Bill Plympton, c’est une façon de traiter le corps des hommes comme de la guimauve ou de la barbe à papa. C’est transférer le mouvement d’une action dans le corps de celui ou celle qui la vit. C’est comment embrasser et finir avec la langue en sac de nœuds ou la tête tranchée (How to Kiss, 1989), c’est déformer ses congénères de façon délirante et plutôt gore. Une manière unique de dessiner les gens, une animation grandiose de leur quotidien en déformant non leurs propos mais en les malaxant eux-mêmes, physiquement. Avec Des idiots et des anges, Plympton poursuit son incroyable travail visuel mais s’appuie sur un scénario un peu simpliste. Dommage.
Un homme est méchant. Le reste du monde, bêtes et humains, n’est pas tellement plus aimable, et relativement idiot. L’enchaînement des jours n’a d’égal que l’enchaînement des mouvements, routine menée les dents grinçantes : transport, travail, loisirs infimes, sommeil… Chez Plympton, pas de lente exposition, le moindre quotidien s’exprime en quelques coups de crayon. Le réveil sonne, un visage dans un lit se déforme en rides furieuses avant de balancer le réveil sur un oiseau qui piaille à la fenêtre. Plympton n’a rien perdu de sa capacité à déformer les corps pour croquer les âmes, si simplistes qu’elles soient, tout doit venir de la caricature.
L’homme méchant, donc, dont l’occupation principale est de boire des cocktails dans un bar vide, voit un beau jour apparaître dans son dos des embryons d’ailes. Horreur d’être un oiseau ou un ange majestueux, il tente tout pour les faire disparaître ou à défaut, de les utiliser à des fins mesquines. Mais ce sont les ailes de la rédemption, qui refusent de faire le mal, l’obligent à secourir les autres et lui-même. On aura beau espérer un dénouement terrible, le cynisme de Plympton prend peu à peu du plomb dans l’aile, jusqu’à la fin. Le plus décevant n’est pas la morale, le bien contre le mal devenant ici un prétexte sans grande importance, mais une absence de fond qui rend la beauté visuelle du film un peu vaine. Si une partie des œuvres de Plympton vitriolait la classe moyenne américaine, Des idiots et des anges est aussi insituable dans l’espace et le temps que son contexte social est flou.
Dommage que le scénario devienne seulement une occasion d’animer du dessin.

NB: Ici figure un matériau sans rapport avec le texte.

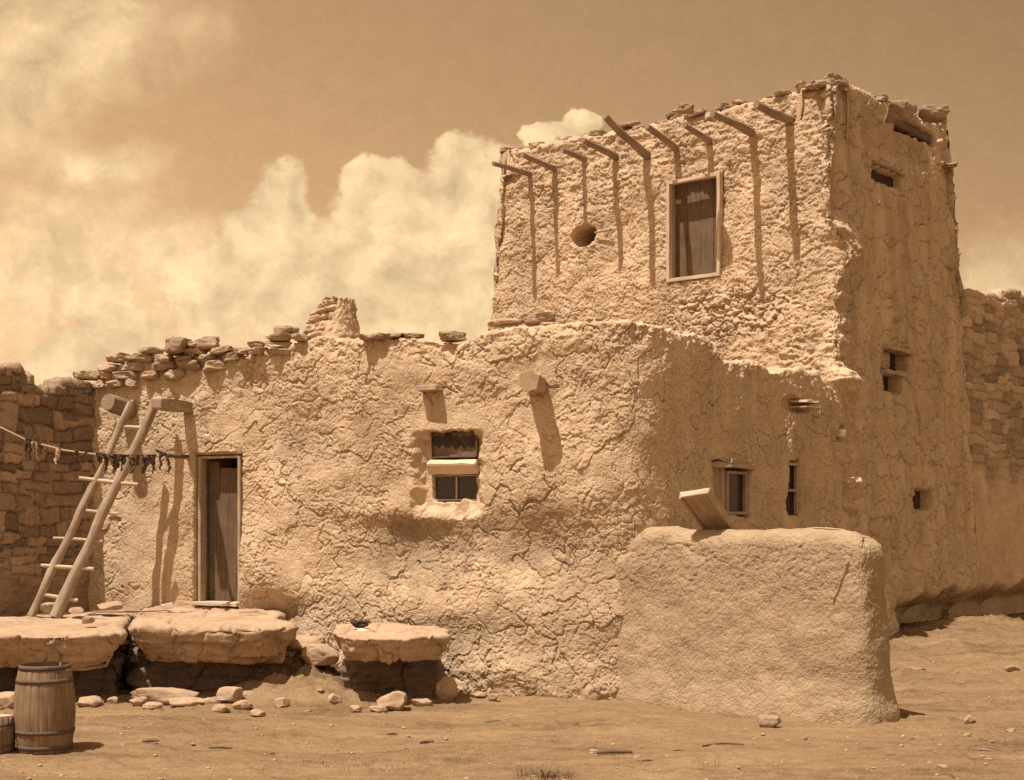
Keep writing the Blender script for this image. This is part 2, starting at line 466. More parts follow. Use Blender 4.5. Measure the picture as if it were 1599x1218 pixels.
def round_cut(S, Z, s0, z0, w, h, soft=0.12, wob=0.02, seed=3):
    S = S + wob * fbm2(S * 6, Z * 6, seed, 3); Z = Z + wob * fbm2(S * 6 + 9, Z * 6, seed + 1, 3)
    r = np.sqrt(((S - s0) / (w / 2)) ** 2 + ((Z - z0) / (h / 2)) ** 2)
    return 1 - sstep(1 - soft, 1 + soft, r)

def flakes(S, Z, scale, seed, crack, width, tilt, dome, warp=0.4, lift=0.0):
    x, y = S / scale, Z / scale
    x2 = x + warp * fbm2(x * 0.8, y * 0.8, seed + 50, 3); y2 = y + warp * fbm2(x * 0.8 + 40, y * 0.8, seed + 60, 3)
    f1, f2, cid, vx, vy = vor2(x2, y2, seed)
    e = f2 - f1
    a = cid * 2 * math.pi * 7
    return (-crack * np.exp(-(e / width) ** 2) + tilt * (np.cos(a) * vx + np.sin(a) * vy) + lift * (vy + 0.25) * (0.4 + 1.2 * _h(np.floor(cid * 9999), np.floor(cid * 77), seed)) + dome * (1 - f1 * f1 * 1.4)), e, cid

def masonry(S, Z, seed, rowh, ln, warp=0.05):
    Zw = Z + 1.3 * warp * fbm2(S * 1.3, Z * 1.8, seed, 3) + 0.05 * np.sin(Z * 5.1 + seed) + rowh * 0.5 * (np.floor(S / 1.1 + 0.4 * fbm2(S * 0, Z * 1.5, seed + 8, 2)) % 2)
    Sw = S + warp * fbm2(S * 3 + 7, Z * 3, seed + 2, 3)
    r = np.floor(Zw / rowh); fz = Zw / rowh - r
    l = ln * (0.65 + 0.8 * _h(r, r * 0, seed + 1))
    xs = Sw / l + 10 * _h(r, r * 0, seed + 2)
    k = np.floor(xs)
    b = lambda kk: kk + 0.7 * (_h(kk, r, seed + 3) - 0.5)
    k = np.where(xs < b(k), k - 1, k); k = np.where(xs > b(k + 1), k + 1, k)
    b0, b1 = b(k), b(k + 1)
    ex = np.minimum(xs - b0, b1 - xs) * l; ez = np.minimum(fz, 1 - fz) * rowh
    cid = _h(k, r, seed + 4)
    e = np.minimum(ex, ez)
    hgt = 0.042 * sstep(0.003, 0.018, e) + 0.05 * (cid - 0.5) + 0.05 * (fz - 0.5) * (_h(k, r, seed + 6) - 0.4) + 0.04 * ((xs - b0) / (b1 - b0) - 0.5) * (_h(k, r, seed + 7) - 0.5) + 0.012 * fbm2(S / 0.06, Z / 0.06, seed + 8, 3)
    return hgt, cid, e

# ---- plan of the place
CORN = np.array([1.51, 15.7])                                   # front corner of the low house
uF = np.array([-math.cos(A_FRONT), math.sin(A_FRONT)])           # along its front, to the left
uS = np.array([math.sin(A_SIDE), math.cos(A_SIDE)])              # along the side walls, away
uT = np.array([-math.cos(A_SIDE), math.sin(A_SIDE)])             # along the tower front, to the left
FL = CORN + uF * 8.05                                            # inner corner with the stone wall
TC = CORN + uS * 5.0 - np.array([math.cos(A_SIDE), -math.sin(A_SIDE)]) * 0.08                                            # tower corner at ground level

# ================================================================== low adobe house
house = empty('adobe_house', (*CORN, 0), 'long low adobe house of flaking cracked mud with a narrow door and small splayed window', 'house')
top_profile = [(100, 612), (145, 600), (165, 586), (190, 568), (240, 560), (262, 554), (300, 552), (340, 563), (380, 560), (420, 549), (470, 534), (500, 523), (560, 530), (600, 526), (650, 526), (690, 532),
               (720, 533), (750, 518), (800, 508), (850, 506), (900, 503), (960, 500), (1010, 503), (1035, 508), (1062, 520), (1090, 520), (1112, 532), (1122, 552), (1140, 566), (1165, 562),
               (1190, 566), (1196, 579), (1240, 577), (1278, 582), (1292, 598), (1312, 612), (1400, 620)]
W = Wall([FL - uF * 0.0 + np.array([-0.35, 0.15]), CORN, CORN + uS * 5.2], [0.0105, 0.0125], 0.52, batter=0.035, ztop=top_profile, zdef=4.2, round_=0.05)
HW = W
loc = lambda px, py: W.locate(px, py)
door = loc(339, 828); win = loc(701, 728); wa = loc(1143, 764); wb = loc(1241, 762)
sc_ = lambda L: F / L[2][1]                                      # photo pixels per metre there
GA = []                                                          # big soft forms: px, py, radius x, radius y (px), amount (m)
for px, py, rx, ry, am in [(650, 855, 85, 48, -0.13), (830, 850, 70, 50, -0.09), (560, 830, 60, 60, -0.05), (480, 690, 90, 60, -0.025), (470, 770, 60, 60, 0.04), (700, 640, 90, 40, -0.03), (860, 640, 120, 60, -0.04), (900, 720, 90, 70, 0.05),
                           (640, 800, 120, 20, 0.04), (800, 960, 120, 45, 0.05), (600, 950, 120, 40, 0.05), (840, 1050, 110, 50, 0.06), (780, 1040, 50, 35, 0.10), (430, 962, 45, 28, -0.16), (400, 890, 40, 40, 0.05),
                           (200, 880, 50, 50, 0.02), (930, 880, 60, 60, -0.05), (395, 560, 60, 30, 0.05), (560, 590, 100, 40, 0.04), (880, 530, 60, 20, 0.05), (1080, 660, 60, 80, -0.03)]:
    L = loc(px, py); k = sc_(L); GA.append((L[0], L[1], rx / k / 0.9, ry / k, am))
side0 = loc(1035, 700)[0]
# where the wall meets rock and ground: photo profile
bp_ = [(145, 975), (300, 955), (380, 955), (430, 990), (500, 1010), (560, 1090), (800, 1105), (1000, 1110), (1400, 1110)]
def house_disp(S, Z, P):
    side = sstep(side0 - 0.35, side0 + 0.35, S)
    d = 0.045 * fbm2(S / 1.3, Z / 1.3, 3, 3) + 0.011 * fbm2(S / 0.4, Z / 0.4, 7, 3)
    for s0, z0, rs, rz, am in GA:
        d = d + am * np.exp(-((S - s0) / rs) ** 2 - ((Z - z0) / rz) ** 2)
    m = sstep(-0.25, 0.35, fbm2(S / 0.9, Z / 0.9, 21, 3))          # where the big cracks open
    up = sstep(2.6, 3.8, Z)
    a, e, cid = flakes(S, Z, 0.40, 31, 0.045, 0.026, 0.008, 0.0, 0.6, 0.006)
    relief = a * (0.45 + 0.75 * m) + 0.014 * (cid - 0.5)
    b_, e2, _ = flakes(S, Z * 1.25, 0.13, 33, 0.022, 0.065, 0.004, 0.0, 0.8, 0.010)
    fm = sstep(-0.5, 0.3, fbm2(S / 0.6 + 4, Z / 0.6, 25, 3))
    relief = relief + b_ * (0.45 + 0.65 * fm)
    c, _, _ = flakes(S, Z * 1.5, 0.065, 37, 0.007, 0.10, 0.002, 0.0, 0.9, 0.006)
    relief = relief + c * (0.4 + 0.6 * (1 - fm)) + 0.002 * fbm2(S / 0.03, Z / 0.03, 41, 2)
    low = sstep(0.9, 0.2, Z) * (1 - side)
    relief = relief + low * 0.03 * fbm2(S / 0.2, Z / 0.2, 47, 4) + up * 0.016 * fbm2(S / 0.25, Z / 0.2, 49, 4)
    flute = 0.045 * fbm2(S / 0.42, Z / 2.0, 61, 3) * sstep(side0 + 0.9, side0 + 1.6, S)
    smooth = np.maximum(cut(S, Z, win[0], win[1] + 0.12, 1.05, 1.3, 0.16, 0.05), 0.85 * cut(S, Z, door[0] - 0.98, 1.9, 1.05, 2.4, 0.18, 0.1))
    trowel = sstep(0.05, 0.75, fbm2(S / 0.8 + 11, Z / 0.6, 53, 3))
    d = d + relief * (0.72 + 0.18 * side - 0.45 * trowel) * (1 - 0.75 * smooth) + flute + 0.05 * sstep(0.6, 0.0, Z) * (1 - side)
    ragged = sstep(-0.35, 0.0, Z - P[..., 2].max(0)[None] * 0 - (HW.zt[None] - 0.06)) * 0.02 * fbm2(S / 0.09, Z / 0.09, 77, 3)
    d = d + ragged
    # openings
    k = 1 / sc_(win)
    o = cut(S, Z, win[0] - 0.03, win[1] - 0.09, 110 * k, 118 * k, 0.09, 0.04)
    d = d * (1 - o) - 0.15 * o
    o = cut(S, Z, win[0], win[1], 74 * k, 106 * k, 0.02, 0.02); d = np.where(o > 0.02, d * (1 - o) - 0.50 * o, d)
    k = 1 / sc_(win); Ln = loc(716, 792)
    o = round_cut(S, Z, Ln[0], Ln[1], 20 * k, 34 * k, 0.3); d = d * (1 - o) - 0.16 * o
    k = 1 / sc_(door)
    o = cut(S, Z, door[0], door[1], 80 * k / 0.92, 238 * k, 0.02, 0.01); d = d * (1 - o) - 0.85 * o
    for L, w, h, dep in ((wa, 60, 82, 0.36), (wb, 24, 84, 0.3)):
        k = 1 / sc_(L); o = cut(S, Z, L[0], L[1], w * k / 0.53, h * k, 0.02, 0.03); d = d * (1 - o) - dep * o
    for px, py, w, h, dep in ((1320, 680, 30, 26, 0.2), (1243, 632, 34, 22, 0.12), (706, 533, 0, 0, 0)):
        if w:
            L = loc(px, py); k = 1 / sc_(L); o = round_cut(S, Z, L[0], L[1], w * k / (0.5 if px > 1100 else 0.9), h * k, 0.4, 0.03); d = d * (1 - o) - dep * o
    stain_shade = np.zeros_like(S)  # wall stains blended with painted shade of the hollows and turning corner
    for px, py, rx, ry, am in ((645, 862, 95, 62, 1.0), (822, 835, 75, 55, 0.8), (478, 700, 60, 50, 0.5), (905, 930, 80, 110, 0.55), (880, 1050, 100, 60, 0.6), (610, 940, 110, 40, 0.4), (430, 965, 55, 30, 0.7), (590, 690, 40, 60, 0.3), (1010, 1000, 60, 120, 0.5), (760, 990, 90, 60, 0.4)):
        L = loc(px, py); k = sc_(L)
        q = ((S - L[0]) / (rx / k / 0.9)) ** 2 + ((Z - L[1]) / (ry / k)) ** 2
        stain_shade = np.maximum(stain_shade, am * (1 - sstep(0.25, 1.5, q + 0.7 * fbm2(S / 0.3, Z / 0.3, 171, 4))))
    return d, stain_shade
V, Fc, stn_shade = W.build(0.0115, house_disp, thick=0.45, drop=0.7)
obj('wall', new_mesh('wall', V, Fc, attr={'stain_shade': stn_shade}), M['adobe'], house)

def flat_roof(name, parent, ring, z, mat, amp=0.05, step=0.25):
    """a roof slab with a slightly uneven top, between the walls"""
    ring = np.array(ring); bm = bmesh.new()
    n = len(ring)
    a = [bm.verts.new((*p, z)) for p in ring]; b2 = [bm.verts.new((*p, z - 0.25)) for p in ring]
    bm.faces.new(a); bm.faces.new(list(reversed(b2)))
    for k in range(n): bm.faces.new((a[k], b2[k], b2[(k + 1) % n], a[(k + 1) % n]))
    bmesh.ops.recalc_face_normals(bm, faces=bm.faces)
    bmesh.ops.subdivide_edges(bm, edges=[e for e in bm.edges], cuts=10, use_grid_fill=True)
    me = bpy.data.meshes.new(name); bm.to_mesh(me); bm.free()
    return obj(name, me, mat, parent)
nF = np.array([-math.sin(A_FRONT), -math.cos(A_FRONT)])
flat_roof('roof', house, [CORN - nF * 0.35 + uF * 0.4, FL - nF * 0.35 - uF * 0.2, FL + uS * 5.6, CORN + uS * 8.0 - np.array([1.2, 0]), CORN + uS * 5 + np.array([-0.6, 0]), CORN + uS * 0.7 + uF * 0.45], 3.75, M['adobe_smooth'])

Zv = np.array([0, 0, 1.0])
def lb(L, a, b_, c, sa, sb, sc):
    """a box item in the frame of a wall point: a along the wall, b out of the wall, c up"""
    return (L[2] + L[3] * a + L[4] * b_ + Zv * c, (L[3], L[4], Zv), (sa, sb, sc))
def part_root(name, L, parent):
    e = bpy.data.objects.new(name, None); C.objects.link(e); e.parent = parent
    w = parent['_w']; e.location = [float(L[2][k] - w[k]) for k in range(3)]; e['_w'] = [float(v) for v in L[2]]; e.empty_display_size = 0.1
    return e

# door
k = 1 / sc_(door); dw, dh = 74 * k / 0.92, 232 * k
dr = part_root('door', door, house)
obj('frame', boxes_mesh('frame', [lb(door, -dw / 2 + 0.02, -0.10, 0, 0.045, 0.12, dh), lb(door, dw / 2 - 0.02, -0.10, 0, 0.045, 0.12, dh), lb(door, 0, -0.10, dh / 2 - 0.012, dw - 0.085, 0.12, 0.03)], 0.006, 0.002), M['wood'], dr)
tilt = Matrix.Rotation(math.radians(-2.6), 3, Vector(door[4]))
lt, lz = np.array(tilt @ Vector(door[3])), np.array(tilt @ Vector((0, 0, 1)))
leafc = door[2] + door[3] * 0.105 - door[4] * 0.22 - Zv * 0.075
lw = dw * 0.72
obj('leaf', boxes_mesh('leaf', [(leafc + lt * (q - 1) * lw / 3, (lt, door[4], lz), (lw / 3 - 0.004, 0.03, dh - 0.16)) for q in range(3)], 0.003, 0.001, 5), M['wood_dark'], dr)
obj('jamb_board', boxes_mesh('jamb_board', [lb(door, -dw / 2 + 0.125, -0.24, -0.02, 0.17, 0.03, dh - 0.08)], 0.004, 0.002, 6), M['wood_dark'], dr)
obj('threshold', boxes_mesh('threshold', [lb(door, 0, -0.05, -dh / 2 + 0.01, dw + 0.05, 0.26, 0.05)], 0.01, 0.004, 7), M['wood_pale'], dr)
obj('lintel', boxes_mesh('lintel', [lb(door, 0.02, -0.085, dh / 2 + 0.075, dw + 0.04, 0.12, 0.11)], 0.02, 0.006, 8), M['adobe_smooth'], dr)
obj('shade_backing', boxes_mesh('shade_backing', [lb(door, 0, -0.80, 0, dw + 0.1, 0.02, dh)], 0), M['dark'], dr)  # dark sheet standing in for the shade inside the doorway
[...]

Mais quel dessin ! Et surtout quelle animation ! Il faut d’abord admirer la sortie en salle de ce qu’on ne voit presque plus : des lignes crayonnées qui s’agitent doucement, avec leurs belles imperfections, un grain qui rappelle celui de la pellicule. La beauté de l’animation vient aussi de ce qu’elle laisse visible la marque de sa technique, ce n’est pas pour rien si dans un autre registre on ajouta des fausses marques de doigts sur les personnages de Wallace et Gromit : le Mystère du Lapin-Garou. La tendance commerciale est à la rondeur de l’animation 3D, d’où la curieuse singularité qui émane d’expériences différentes : le style visuel de Mia et le Migou et de Peur(s) du noir, ou à sa façon WALL‑E qui traçait une magnifique fresque historique de l’animation dans son générique de fin.
Mais au-delà de l’animation elle-même, Plympton, et c’est particulièrement visible dans Des idiots…, représente une forme de génie du raccord. Plutôt que de couper entre les scènes, il relie les lieux et les actions en choisissant un élément pour créer un lien avec la scène suivante. Le début du film est en cela exemplaire : la mousse savonneuse qui coule sur le corps de l’homme dans sa douche tombe vers le sol, le cadre se resserre et la suit dans sa chute jusqu’à ce qu’elle tombe dans une main et devienne mousse à raser. Le cadre glisse ensuite avec l’eau du robinet qui rince le rasoir, se resserre puis s’éloigne, le jet devient maintenant le lait qu’on verse dans un plat de céréales. Plus tard, le gros plan de la bouche qui se referme sur la tige d’une cuillère à café se fond en tige d’une clé de voiture dans le neiman. On est ici bien au-delà du dessin, d’où la force de Plympton, capable de créer un film parfaitement étonnant rien que par l’habillage de ce qui est montré. Mais cette poésie de l’animation ne quittera vraiment l’exercice de style qu’avec plus de profondeur, sans que soient pour autant délaissés le cynisme et l’absurde que Plympton sait si bien mettre en scène.